The Who were constantly on the look-out for a gimmick, and when Pete Townshend feared his latest batch of songs weren’t fierce enough and lacked a sense of overall purpose, managers Kit Lambert and Chris Stamp suggested he unify them with a pseudo-pirate radio concept full of zany adverts and wacky station identification spots. Thus, The Who Sell Out was born. With its completely unselfconscious humor, sensitive performances, sumptuous harmonies, and songs that may have lacked ferocity (well, not “I Can See for Miles”) but wanted nothing for beauty and harmonic complexity. The album’s light-touch, colorful cartoonishness, and lack of pretension (well, not the operatic “Rael”) have made it the favorite of a lot of Who fans, including myself. The Who Sell Out certainly hasn’t been played to death as Tommy and Who’s Next have been, so it still feels fresh in a way that so many Who war horses no longer do. So if you were to, say, sit down for several hours to pore over a 5-CD box set devoted to Sell Out before digging into a 2-LP Sell Out vinyl set, you probably wouldn’t even get sick of it!
That is indeed something you can now do as Universal Music has released The Who Sell Out in several new deluxe iterations. Naturally, that big CD-set provides the deepest plunge into The Who’s most appealing project with its stereo and mono presentations of the original albums, demos, session highlights, period-adjacent singles, and outtakes. For vinyl enthusiasts such as myself, the stereo double-LP vinyl set basically gets the job done. Yes, it would have been cooler if more of the ultra-rare material was on board, such as newly unearthed oddities like Townshend’s demos “Kids!
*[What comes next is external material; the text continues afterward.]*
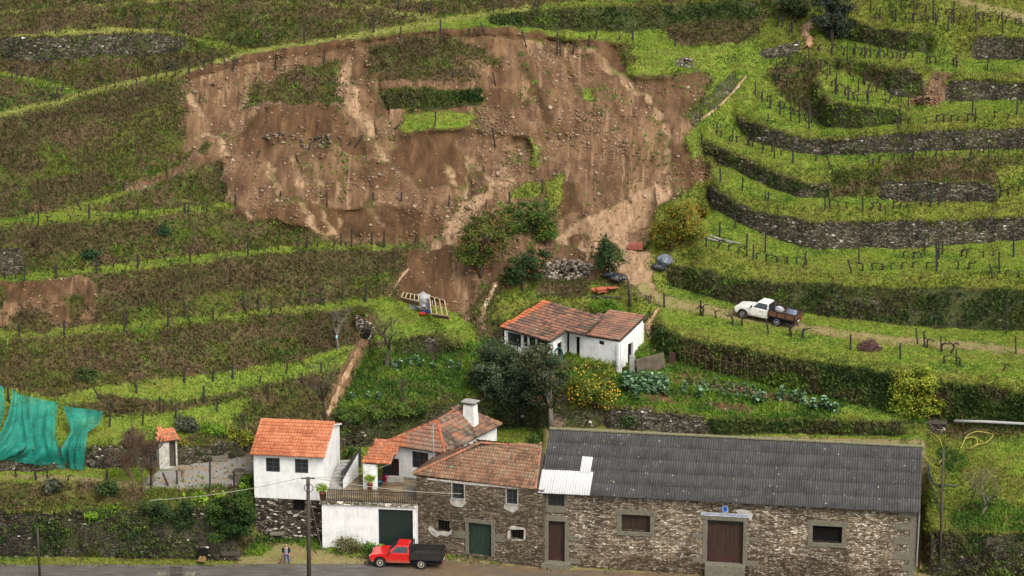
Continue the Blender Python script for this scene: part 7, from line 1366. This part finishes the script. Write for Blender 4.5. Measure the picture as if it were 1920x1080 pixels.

Do You Want Kids, Kids?” and the blatant Beach Boys tribute “Inside Outside” and the atypically jazzy backing track for John Entwistle’s “Facts of Life”. I’d wish even harder for a vinyl iteration of the big box’s fourth disc dubbed “The Road to Tommy”, which compiles tracks recorded between The Who’s third and fourth albums, such as the terrific single “Dogs” and the fab odds and sods “Melancholia”, “Little Billy”, “Faith in Something Bigger”, and “Glow Girl”. All of that stuff has been released before, but it would be neat to gather it together on vinyl in an approximation of what Lambert considered releasing as Who’s For Tennis? in 1968. I would be surprised (and disappointed) if that disc didn’t see vinyl release as a Record Store Day exclusive in a year or two.
As for what we have on the stereo vinyl (there’s a limited edition mono one too), there’s a fabulous album in its fabulous original stereo mix remastered with fuller bodied sound (or “DYNAMIC TENSION,” if you prefer) than the 1967 release. Yes, “Rael” still features that awkward edit in the first verse corrected on many remixed reissues, and yes, you will hear “Track Records, Track Records” repeat endlessly if you forget to pull the needle from the run-out groove. The bonus LP contains the most significant stereo-detritus from the Sell Out sessions, which means it features the first official appearances of outtakes such as “Early Morning Cold Taxi”, “In the Hall of the Mountain King”, “Girl’s Eyes” (all in their 1970 mixes), “Jaguar”, “Sodding About”, and the studio version of “Summertime Blues” on vinyl. It would have been groovy if the radio concept had been carried over for these bonus tracks as it had been on previous CD editions of the album, but the tracks on this LP are all banded without any surprise jingles to bridge them. Nevertheless, it’s great to finally have great sounding versions of these songs on vinyl, and the package is very nicely assembled with liner notes on the inner sleeves and a repro of Adrian George’s psychedelic poster included as limited edition bonus in the original UK vinyl release.